JOB:
Leave the pictures out, and retype all of the material exactly as written.
┌────────
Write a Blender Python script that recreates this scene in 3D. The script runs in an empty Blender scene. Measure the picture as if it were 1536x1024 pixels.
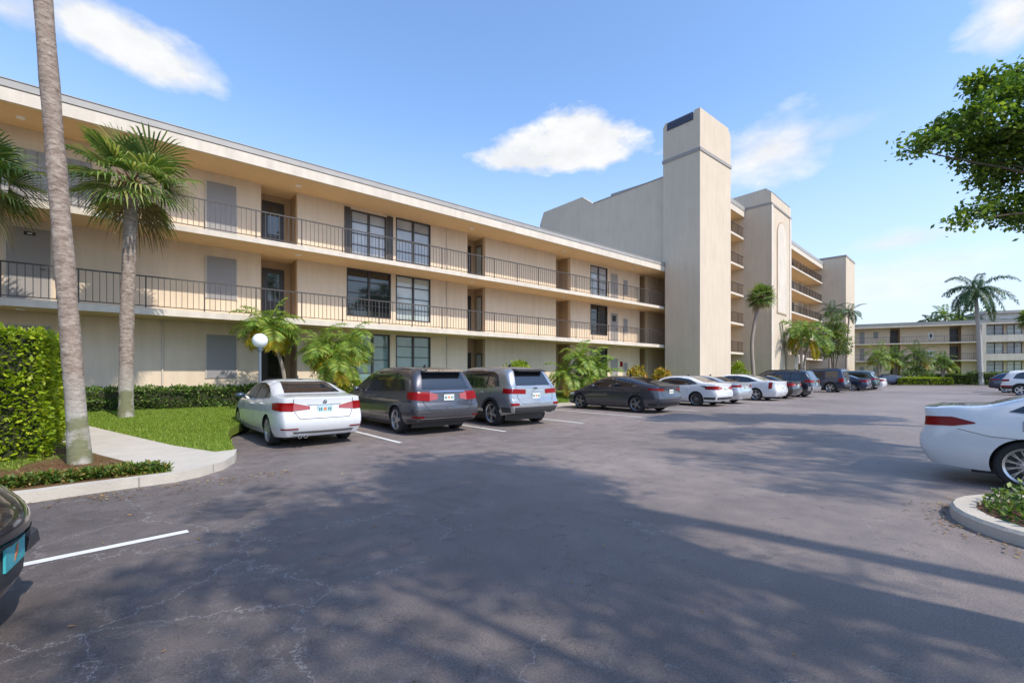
import bpy, bmesh, math, random
from mathutils import Vector, Matrix
from mathutils.bvhtree import BVHTree
R = math.radians
rnd = random.Random(7)
sc = bpy.context.scene
COL = sc.collection
# ------------------------------------------------------------------ materials
def nn(nt, typ, **kw):
    n = nt.nodes.new(typ)
    for k, v in kw.items():
        if k in n.inputs: n.inputs[k].default_value = v
        else: setattr(n, k, v)
    return n
def newmat(name):
    m = bpy.data.materials.new(name); m.use_nodes = True
    nt = m.node_tree
    return m, nt, nt.nodes['Principled BSDF']
def plain(name, col, rough=.5, metal=0, coat=0, spec=.5, noise=0, nscale=8, bump=0, bscale=40):
    m, nt, p = newmat(name)
    p.inputs['Base Color'].default_value = (*col, 1)
    p.inputs['Roughness'].default_value = rough
    p.inputs['Metallic'].default_value = metal
    p.inputs['Coat Weight'].default_value = coat
    p.inputs['Coat Roughness'].default_value = .03
    p.inputs['Specular IOR Level'].default_value = spec
    if noise:
        tc = nn(nt, 'ShaderNodeTexCoord')
        no = nn(nt, 'ShaderNodeTexNoise', Scale=nscale, Detail=6.0, Roughness=.65)
        nt.links.new(tc.outputs['Object'], no.inputs['Vector'])
        mx = nn(nt, 'ShaderNodeMix', data_type='RGBA')
        mx.inputs['A'].default_value = (*[c*(1-noise) for c in col], 1)
        mx.inputs['B'].default_value = (*[min(1, c*(1+noise)) for c in col], 1)
        nt.links.new(no.outputs['Fac'], mx.inputs['Factor'])
        nt.links.new(mx.outputs['Result'], p.inputs['Base Color'])
    if bump:
        tc = nn(nt, 'ShaderNodeTexCoord')
        no = nn(nt, 'ShaderNodeTexNoise', Scale=bscale, Detail=4.0)
        nt.links.new(tc.outputs['Object'], no.inputs['Vector'])
        b = nn(nt, 'ShaderNodeBump', Strength=bump, Distance=.02)
        nt.links.new(no.outputs['Fac'], b.inputs['Height'])
        nt.links.new(b.outputs['Normal'], p.inputs['Normal'])
    return m
def ramp(nt, stops):
    r = nn(nt, 'ShaderNodeValToRGB')
    el = r.color_ramp.elements
    while len(el) < len(stops): el.new(.5)
    for e, (pos, c) in zip(el, stops):
        e.position = pos; e.color = (*c, 1) if len(c) == 3 else c
    return r
def mathn(nt, op, a, b=None, clamp=False):
    n = nt.nodes.new('ShaderNodeMath'); n.operation = op; n.use_clamp = clamp
    for i, v in enumerate((a, b)):
        if v is None: continue
        if isinstance(v, (int, float)): n.inputs[i].default_value = v
        else: nt.links.new(v, n.inputs[i])
    return n.outputs[0]
def mixc(nt, fac, a, b, mode='MIX'):
    n = nn(nt, 'ShaderNodeMix', data_type='RGBA', blend_type=mode)
    for key, v in (('Factor', fac), ('A', a), ('B', b)):
        if isinstance(v, (int, float)): n.inputs[key].default_value = v
        elif isinstance(v, tuple): n.inputs[key].default_value = (*v, 1)
        else: nt.links.new(v, n.inputs[key])
    return n.outputs['Result']
def stucco(name, col, rib=True, stain=.10):
    m, nt, p = newmat(name)
    tc = nn(nt, 'ShaderNodeTexCoord'); O = tc.outputs['Object']
    n1 = nn(nt, 'ShaderNodeTexNoise', Scale=.6, Detail=6.0, Roughness=.7); nt.links.new(O, n1.inputs['Vector'])
    mp = nn(nt, 'ShaderNodeMapping'); mp.inputs['Scale'].default_value = (2.5, 2.5, .25); nt.links.new(O, mp.inputs['Vector'])
    n2 = nn(nt, 'ShaderNodeTexNoise', Scale=1.5, Detail=5.0, Roughness=.6); nt.links.new(mp.outputs['Vector'], n2.inputs['Vector'])
    f = mathn(nt, 'ADD', mathn(nt, 'MULTIPLY', n1.outputs['Fac'], .5), mathn(nt, 'MULTIPLY', n2.outputs['Fac'], .5))
    r = ramp(nt, [(.35, tuple(c*(1-stain) for c in col)), (.62, tuple(min(1, c*(1+stain*.6)) for c in col))])
    nt.links.new(f, r.inputs['Fac']); nt.links.new(r.outputs['Color'], p.inputs['Base Color'])
    p.inputs['Roughness'].default_value = .9; p.inputs['Specular IOR Level'].default_value = .2
    n3 = nn(nt, 'ShaderNodeTexNoise', Scale=45.0, Detail=4.0); nt.links.new(O, n3.inputs['Vector'])
    b = nn(nt, 'ShaderNodeBump', Strength=.25, Distance=.01); nt.links.new(n3.outputs['Fac'], b.inputs['Height'])
    if rib:
        sx = nn(nt, 'ShaderNodeSeparateXYZ'); nt.links.new(O, sx.inputs[0])
        s = mathn(nt, 'ADD', sx.outputs['X'], sx.outputs['Y'])
        fr = mathn(nt, 'FRACT', mathn(nt, 'MULTIPLY', s, 5.0))
        g = mathn(nt, 'GREATER_THAN', fr, .12)
        b2 = nn(nt, 'ShaderNodeBump', Strength=.35, Distance=.006)
        nt.links.new(g, b2.inputs['Height']); nt.links.new(b.outputs['Normal'], b2.inputs['Normal'])
        nt.links.new(b2.outputs['Normal'], p.inputs['Normal'])
    else: nt.links.new(b.outputs['Normal'], p.inputs['Normal'])
    return m
def leafmat(name, c1, c2, c3=None, trans=.35, rough=.45):
    """colour differs from leaf to leaf (every leaf is an island of the mesh)"""
    m, nt, p = newmat(name)
    ge = nn(nt, 'ShaderNodeNewGeometry')
    st = [(0, c1), (.7 if c3 else 1, c2)] + ([(1, c3)] if c3 else [])
    r = ramp(nt, st); nt.links.new(ge.outputs['Random Per Island'], r.inputs['Fac'])
    nt.links.new(r.outputs['Color'], p.inputs['Base Color'])
    p.inputs['Roughness'].default_value = rough; p.inputs['Specular IOR Level'].default_value = .35
    tr = nn(nt, 'ShaderNodeBsdfTranslucent')
    br = mixc(nt, 1.0, r.outputs['Color'], (1.0, 1.0, .5), 'MULTIPLY'); nt.links.new(br, tr.inputs['Color'])
    mx = nn(nt, 'ShaderNodeMixShader', Fac=trans)
    nt.links.new(p.outputs[0], mx.inputs[1]); nt.links.new(tr.outputs[0], mx.inputs[2])
    nt.links.new(mx.outputs[0], nt.nodes['Material Output'].inputs['Surface'])
    return m
def paint(name, col, metal=0.0, rough=.28):
    m, nt, p = newmat(name)
    p.inputs['Base Color'].default_value = (*col, 1); p.inputs['Metallic'].default_value = metal
    p.inputs['Roughness'].default_value = rough; p.inputs['Coat Weight'].default_value = 1
    p.inputs['Coat Roughness'].default_value = .02
    tc = nn(nt, 'ShaderNodeTexCoord')
    no = nn(nt, 'ShaderNodeTexNoise', Scale=1.6, Detail=5.0); nt.links.new(tc.outputs['Object'], no.inputs['Vector'])
    r = ramp(nt, [(.3, (rough*.8,)*3), (.75, (min(1, rough*1.35),)*3)]); nt.links.new(no.outputs['Fac'], r.inputs['Fac'])
    nt.links.new(r.outputs['Color'], p.inputs['Roughness'])
    return m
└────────
RESPONSE TO THE EXERCISE:
Write a Blender Python script that recreates this scene in 3D. The script runs in an empty Blender scene. Measure the picture as if it were 1536x1024 pixels.
import bpy, bmesh, math, random
from mathutils import Vector, Matrix
from mathutils.bvhtree import BVHTree
R = math.radians
rnd = random.Random(7)
sc = bpy.context.scene
COL = sc.collection
# ------------------------------------------------------------------ materials
def nn(nt, typ, **kw):
    n = nt.nodes.new(typ)
    for k, v in kw.items():
        if k in n.inputs: n.inputs[k].default_value = v
        else: setattr(n, k, v)
    return n
def newmat(name):
    m = bpy.data.materials.new(name); m.use_nodes = True
    nt = m.node_tree
    return m, nt, nt.nodes['Principled BSDF']
def plain(name, col, rough=.5, metal=0, coat=0, spec=.5, noise=0, nscale=8, bump=0, bscale=40):
    m, nt, p = newmat(name)
    p.inputs['Base Color'].default_value = (*col, 1)
    p.inputs['Roughness'].default_value = rough
    p.inputs['Metallic'].default_value = metal
    p.inputs['Coat Weight'].default_value = coat
    p.inputs['Coat Roughness'].default_value = .03
    p.inputs['Specular IOR Level'].default_value = spec
    if noise:
        tc = nn(nt, 'ShaderNodeTexCoord')
        no = nn(nt, 'ShaderNodeTexNoise', Scale=nscale, Detail=6.0, Roughness=.65)
        nt.links.new(tc.outputs['Object'], no.inputs['Vector'])
        mx = nn(nt, 'ShaderNodeMix', data_type='RGBA')
        mx.inputs['A'].default_value = (*[c*(1-noise) for c in col], 1)
        mx.inputs['B'].default_value = (*[min(1, c*(1+noise)) for c in col], 1)
        nt.links.new(no.outputs['Fac'], mx.inputs['Factor'])
        nt.links.new(mx.outputs['Result'], p.inputs['Base Color'])
    if bump:
        tc = nn(nt, 'ShaderNodeTexCoord')
        no = nn(nt, 'ShaderNodeTexNoise', Scale=bscale, Detail=4.0)
        nt.links.new(tc.outputs['Object'], no.inputs['Vector'])
        b = nn(nt, 'ShaderNodeBump', Strength=bump, Distance=.02)
        nt.links.new(no.outputs['Fac'], b.inputs['Height'])
        nt.links.new(b.outputs['Normal'], p.inputs['Normal'])
    return m
def ramp(nt, stops):
    r = nn(nt, 'ShaderNodeValToRGB')
    el = r.color_ramp.elements
    while len(el) < len(stops): el.new(.5)
    for e, (pos, c) in zip(el, stops):
        e.position = pos; e.color = (*c, 1) if len(c) == 3 else c
    return r
def mathn(nt, op, a, b=None, clamp=False):
    n = nt.nodes.new('ShaderNodeMath'); n.operation = op; n.use_clamp = clamp
    for i, v in enumerate((a, b)):
        if v is None: continue
        if isinstance(v, (int, float)): n.inputs[i].default_value = v
        else: nt.links.new(v, n.inputs[i])
    return n.outputs[0]
def mixc(nt, fac, a, b, mode='MIX'):
    n = nn(nt, 'ShaderNodeMix', data_type='RGBA', blend_type=mode)
    for key, v in (('Factor', fac), ('A', a), ('B', b)):
        if isinstance(v, (int, float)): n.inputs[key].default_value = v
        elif isinstance(v, tuple): n.inputs[key].default_value = (*v, 1)
        else: nt.links.new(v, n.inputs[key])
    return n.outputs['Result']
def stucco(name, col, rib=True, stain=.10):
    m, nt, p = newmat(name)
    tc = nn(nt, 'ShaderNodeTexCoord'); O = tc.outputs['Object']
    n1 = nn(nt, 'ShaderNodeTexNoise', Scale=.6, Detail=6.0, Roughness=.7); nt.links.new(O, n1.inputs['Vector'])
    mp = nn(nt, 'ShaderNodeMapping'); mp.inputs['Scale'].default_value = (2.5, 2.5, .25); nt.links.new(O, mp.inputs['Vector'])
    n2 = nn(nt, 'ShaderNodeTexNoise', Scale=1.5, Detail=5.0, Roughness=.6); nt.links.new(mp.outputs['Vector'], n2.inputs['Vector'])
    f = mathn(nt, 'ADD', mathn(nt, 'MULTIPLY', n1.outputs['Fac'], .5), mathn(nt, 'MULTIPLY', n2.outputs['Fac'], .5))
    r = ramp(nt, [(.35, tuple(c*(1-stain) for c in col)), (.62, tuple(min(1, c*(1+stain*.6)) for c in col))])
    nt.links.new(f, r.inputs['Fac']); nt.links.new(r.outputs['Color'], p.inputs['Base Color'])
    p.inputs['Roughness'].default_value = .9; p.inputs['Specular IOR Level'].default_value = .2
    n3 = nn(nt, 'ShaderNodeTexNoise', Scale=45.0, Detail=4.0); nt.links.new(O, n3.inputs['Vector'])
    b = nn(nt, 'ShaderNodeBump', Strength=.25, Distance=.01); nt.links.new(n3.outputs['Fac'], b.inputs['Height'])
    if rib:
        sx = nn(nt, 'ShaderNodeSeparateXYZ'); nt.links.new(O, sx.inputs[0])
        s = mathn(nt, 'ADD', sx.outputs['X'], sx.outputs['Y'])
        fr = mathn(nt, 'FRACT', mathn(nt, 'MULTIPLY', s, 5.0))
        g = mathn(nt, 'GREATER_THAN', fr, .12)
        b2 = nn(nt, 'ShaderNodeBump', Strength=.35, Distance=.006)
        nt.links.new(g, b2.inputs['Height']); nt.links.new(b.outputs['Normal'], b2.inputs['Normal'])
        nt.links.new(b2.outputs['Normal'], p.inputs['Normal'])
    else: nt.links.new(b.outputs['Normal'], p.inputs['Normal'])
    return m
def leafmat(name, c1, c2, c3=None, trans=.35, rough=.45):
    """colour differs from leaf to leaf (every leaf is an island of the mesh)"""
    m, nt, p = newmat(name)
    ge = nn(nt, 'ShaderNodeNewGeometry')
    st = [(0, c1), (.7 if c3 else 1, c2)] + ([(1, c3)] if c3 else [])
    r = ramp(nt, st); nt.links.new(ge.outputs['Random Per Island'], r.inputs['Fac'])
    nt.links.new(r.outputs['Color'], p.inputs['Base Color'])
    p.inputs['Roughness'].default_value = rough; p.inputs['Specular IOR Level'].default_value = .35
    tr = nn(nt, 'ShaderNodeBsdfTranslucent')
    br = mixc(nt, 1.0, r.outputs['Color'], (1.0, 1.0, .5), 'MULTIPLY'); nt.links.new(br, tr.inputs['Color'])
    mx = nn(nt, 'ShaderNodeMixShader', Fac=trans)
    nt.links.new(p.outputs[0], mx.inputs[1]); nt.links.new(tr.outputs[0], mx.inputs[2])
    nt.links.new(mx.outputs[0], nt.nodes['Material Output'].inputs['Surface'])
    return m
def paint(name, col, metal=0.0, rough=.28):
    m, nt, p = newmat(name)
    p.inputs['Base Color'].default_value = (*col, 1); p.inputs['Metallic'].default_value = metal
    p.inputs['Roughness'].default_value = rough; p.inputs['Coat Weight'].default_value = 1
    p.inputs['Coat Roughness'].default_value = .02
    tc = nn(nt, 'ShaderNodeTexCoord')
    no = nn(nt, 'ShaderNodeTexNoise', Scale=1.6, Detail=5.0); nt.links.new(tc.outputs['Object'], no.inputs['Vector'])
    r = ramp(nt, [(.3, (rough*.8,)*3), (.75, (min(1, rough*1.35),)*3)]); nt.links.new(no.outputs['Fac'], r.inputs['Fac'])
    nt.links.new(r.outputs['Color'], p.inputs['Roughness'])
    return m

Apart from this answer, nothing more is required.